**WHAT IS BEING ASKED:**
In the data below, find every line that has the string "objects", and copy it.

**EXTRACTED INFORMATION:**
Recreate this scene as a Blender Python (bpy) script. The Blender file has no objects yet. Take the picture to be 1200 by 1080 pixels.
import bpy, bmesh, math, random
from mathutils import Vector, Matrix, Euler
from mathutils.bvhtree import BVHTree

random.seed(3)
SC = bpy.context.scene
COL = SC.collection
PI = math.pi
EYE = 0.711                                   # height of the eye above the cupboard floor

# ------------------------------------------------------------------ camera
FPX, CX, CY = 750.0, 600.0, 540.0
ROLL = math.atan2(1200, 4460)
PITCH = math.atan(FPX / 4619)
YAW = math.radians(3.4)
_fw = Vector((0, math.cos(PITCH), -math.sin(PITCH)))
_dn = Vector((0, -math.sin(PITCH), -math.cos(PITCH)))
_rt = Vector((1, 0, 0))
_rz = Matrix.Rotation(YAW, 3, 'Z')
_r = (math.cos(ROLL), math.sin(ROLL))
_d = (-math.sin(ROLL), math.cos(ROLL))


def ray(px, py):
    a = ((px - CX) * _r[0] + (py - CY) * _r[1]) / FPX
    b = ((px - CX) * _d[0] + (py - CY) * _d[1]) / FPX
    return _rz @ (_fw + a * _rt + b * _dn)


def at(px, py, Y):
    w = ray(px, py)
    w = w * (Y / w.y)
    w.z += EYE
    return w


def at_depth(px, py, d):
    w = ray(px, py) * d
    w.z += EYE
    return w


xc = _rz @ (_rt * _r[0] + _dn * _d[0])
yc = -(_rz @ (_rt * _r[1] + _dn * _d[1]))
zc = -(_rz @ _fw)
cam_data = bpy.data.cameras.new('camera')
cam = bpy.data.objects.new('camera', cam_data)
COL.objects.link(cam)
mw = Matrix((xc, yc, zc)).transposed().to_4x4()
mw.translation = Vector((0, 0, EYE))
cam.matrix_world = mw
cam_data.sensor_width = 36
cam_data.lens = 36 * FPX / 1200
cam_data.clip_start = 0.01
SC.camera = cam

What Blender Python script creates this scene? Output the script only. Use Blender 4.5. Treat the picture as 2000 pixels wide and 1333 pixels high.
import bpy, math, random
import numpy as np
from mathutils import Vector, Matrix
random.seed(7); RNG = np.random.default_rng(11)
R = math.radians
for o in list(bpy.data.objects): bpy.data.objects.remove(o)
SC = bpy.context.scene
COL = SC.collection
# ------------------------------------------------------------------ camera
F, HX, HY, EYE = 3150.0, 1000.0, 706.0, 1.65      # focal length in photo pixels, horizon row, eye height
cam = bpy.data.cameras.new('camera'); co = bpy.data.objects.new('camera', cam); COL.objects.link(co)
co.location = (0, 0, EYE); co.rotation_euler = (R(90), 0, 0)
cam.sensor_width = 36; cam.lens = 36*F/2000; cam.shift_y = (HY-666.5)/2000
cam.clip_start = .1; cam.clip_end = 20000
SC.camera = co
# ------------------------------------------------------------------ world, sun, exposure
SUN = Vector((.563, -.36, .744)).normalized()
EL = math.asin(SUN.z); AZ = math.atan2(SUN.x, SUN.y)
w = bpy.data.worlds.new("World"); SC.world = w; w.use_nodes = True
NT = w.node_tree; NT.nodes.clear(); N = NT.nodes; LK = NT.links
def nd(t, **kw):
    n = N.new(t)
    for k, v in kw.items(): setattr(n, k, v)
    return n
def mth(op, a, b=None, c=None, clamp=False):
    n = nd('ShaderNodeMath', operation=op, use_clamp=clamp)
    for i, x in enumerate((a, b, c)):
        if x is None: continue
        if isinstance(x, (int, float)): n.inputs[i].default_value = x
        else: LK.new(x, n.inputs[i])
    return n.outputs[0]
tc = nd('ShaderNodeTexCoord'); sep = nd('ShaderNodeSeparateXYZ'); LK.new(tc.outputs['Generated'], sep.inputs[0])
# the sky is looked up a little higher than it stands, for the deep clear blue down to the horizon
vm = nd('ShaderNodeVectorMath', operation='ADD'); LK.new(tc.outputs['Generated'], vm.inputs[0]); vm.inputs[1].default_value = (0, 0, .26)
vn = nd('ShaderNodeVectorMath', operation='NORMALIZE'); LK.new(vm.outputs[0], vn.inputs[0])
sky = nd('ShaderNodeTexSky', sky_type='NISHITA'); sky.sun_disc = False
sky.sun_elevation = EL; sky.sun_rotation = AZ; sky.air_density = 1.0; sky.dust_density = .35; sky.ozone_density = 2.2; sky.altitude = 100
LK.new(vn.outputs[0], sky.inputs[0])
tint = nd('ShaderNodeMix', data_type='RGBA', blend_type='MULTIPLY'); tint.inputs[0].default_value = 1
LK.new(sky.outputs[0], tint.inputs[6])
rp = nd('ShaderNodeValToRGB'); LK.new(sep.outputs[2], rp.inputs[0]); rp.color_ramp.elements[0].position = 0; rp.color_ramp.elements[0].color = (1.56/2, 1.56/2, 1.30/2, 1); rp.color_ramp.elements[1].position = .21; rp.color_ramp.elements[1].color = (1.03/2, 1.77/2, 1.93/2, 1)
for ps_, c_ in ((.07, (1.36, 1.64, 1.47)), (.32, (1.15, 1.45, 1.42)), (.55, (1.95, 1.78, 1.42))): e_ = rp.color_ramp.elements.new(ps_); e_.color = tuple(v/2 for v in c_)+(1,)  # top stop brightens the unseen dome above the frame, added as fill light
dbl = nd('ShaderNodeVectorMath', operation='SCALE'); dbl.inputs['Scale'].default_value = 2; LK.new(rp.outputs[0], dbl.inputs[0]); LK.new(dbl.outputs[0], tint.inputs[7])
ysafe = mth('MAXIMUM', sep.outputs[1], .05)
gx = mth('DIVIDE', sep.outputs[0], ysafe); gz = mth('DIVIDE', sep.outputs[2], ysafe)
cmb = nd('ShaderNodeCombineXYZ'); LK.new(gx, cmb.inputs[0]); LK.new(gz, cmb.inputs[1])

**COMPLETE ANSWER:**
Recreate this scene as a Blender Python (bpy) script. The Blender file has no objects yet. Take the picture to be 1200 by 1080 pixels.
cam = bpy.data.objects.new('camera', cam_data)
COL.objects.link(cam)
for o in list(bpy.data.objects): bpy.data.objects.remove(o)
cam = bpy.data.cameras.new('camera'); co = bpy.data.objects.new('camera', cam); COL.objects.link(co)